Толпа рабочих явилась в воскресенье на собрание этой консервативной секции, «секционный актив которой обычно составляли буржуа-негоцианты, медики и юристы»{160}, и, по словам Любена, «навели порядок». Однако в понедельник, продолжает Любен, все пошло по-старому{161}. Интересно, что это было вмешательство определенного коллектива. Они работали в возникшем к югу от Елисейских полей предместье, где можно было заметить «первые признаки рождающейся крупной промышленности»: действовали мануфактура по обработке листового железа, ковровая мануфактура, завод паровых насосов братьев Перрье, к которому позднее присоединились кузнечная, котельная, плотницкая и другие мастерские, две бумагопрядильни{162}.



26 мая секция Соединения сообщала Генеральному совету Коммуны, что «рабочие одержали сегодня[7] победу над аристократами»{163}. В тот же день Генеральный совет призвал рабочих завода паровых насосов Перрье секции Елисейских полей явиться на общее собрание, чтобы «обеспечить победу патриотов»{164}. Несомненно активность трудовых слоев и стала причиной продиктованного жирондистами декрета о закрытии собраний секций в 10 часов вечера. И не случайно декрет вызвал широкое недовольство, ведь многие рабочие только в 21 час кончали работу.
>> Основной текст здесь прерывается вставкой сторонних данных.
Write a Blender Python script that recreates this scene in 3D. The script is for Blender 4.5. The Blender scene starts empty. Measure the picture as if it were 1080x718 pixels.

Борьба, носившая резко выраженный социальный характер, приобретала большое политическое значение{165}. Происходило размежевание социальных сил вокруг двух политических полюсов. С одной стороны, жирондистский Конвент, с другой — якобинская Коммуна.

С самого начала мая Робеспьер и его соратники очень озабоченно следили за положением в секциях. И не только следили. Лидеры якобинцев решительно вмешивались в борьбу, разоблачая манифестантов с Елисейских полей и призывая к изгнанию «умеренных» из секций. Они энергично защищали в Конвенте действия Коммуны, когда та с помощью вооруженной силы подавляла манифестации против набора и производила аресты среди правых элементов. Они даже порицали руководителей Коммуны, если последние проявляли нерешительность.

Агент министра внутренних дел Дютар отмечал 23 мая, что «в Париже почти все, кто чем-нибудь владеет, являются «умеренными»». И хотя, по его донесению 30 мая, «собственники сейчас пристраиваются» к Конвенту не из-за «любви к представителям народа», тем не менее агент настойчиво убеждал своего патрона опереться на них для защиты Конвента{166}.

Конечно, не следует абсолютизировать эти замечания: образцовый якобинец Дюпле, как хорошо известно, тоже «кое-чем» владел. Но оценка размежевания тех, кто трудится, с теми, кто владеет, не трудясь, симптоматична. Демократическая газета конкретизировала во второй половине мая, что «против руководителей Коммуны, секций, обществ (подозреваемых в антижирон-дистском «заговоре». — А. Г.) не только большинство Конвента, но и все рантье, лавочники, булочники, служащие контор и лавок, все, кто подписал раньше (антидемократические петиции. — А. Г.), все те, кого считают роялистами, умеренными, бездельниками»{167}. Хотя жирондисты, как отмечалось в нашей исторической литературе, непосредственно представляли буржуазный Юго-Запад и Юг, их в то же время можно отнести к выразителям наиболее общих интересов буржуазии»{168}. Не случайно и не зря Петион, бывший мэр столицы, примкнувший в Конвенте к жирондистам, обращался к парижским буржуа с призывом дать отпор «насекомым», агитаторам, натравливающим на них тех, кто ничего не имеет. Ринувшись в секции и вступив в бой с санкюлотами, состоятельные буржуа апеллировали к жирондистам и находили поддержку. Таким образом, и в этой внутрисекционной борьбе демократические силы Парижа сталкивались с необходимостью немедленного изгнания жирондистов из Конвента.

12 мая Якобинский клуб узнал о намерении секции Хлебного рынка (той революционной плебейской секции, чья инициатива месяцем раньше привела к общему демаршу парижских секций против жирондистов) собрать представителей других секций в Епископстве для составления петиции с требованием самых суровых мер против жирондистов. «В случае ее отклонения (Конвентом. — А. Г.) мы будем действовать», — заявил с трибуны клуба представитель секции. Председательствующий в тот день член Конвента Бантаболь пытался оспаривать необходимость этих мер. Он выразил надежду, что «конвентское большинство спасет родину». Когда же один из ораторов обвинил Бантаболя в «умеренности», в его защиту выступил Робеспьер{169}.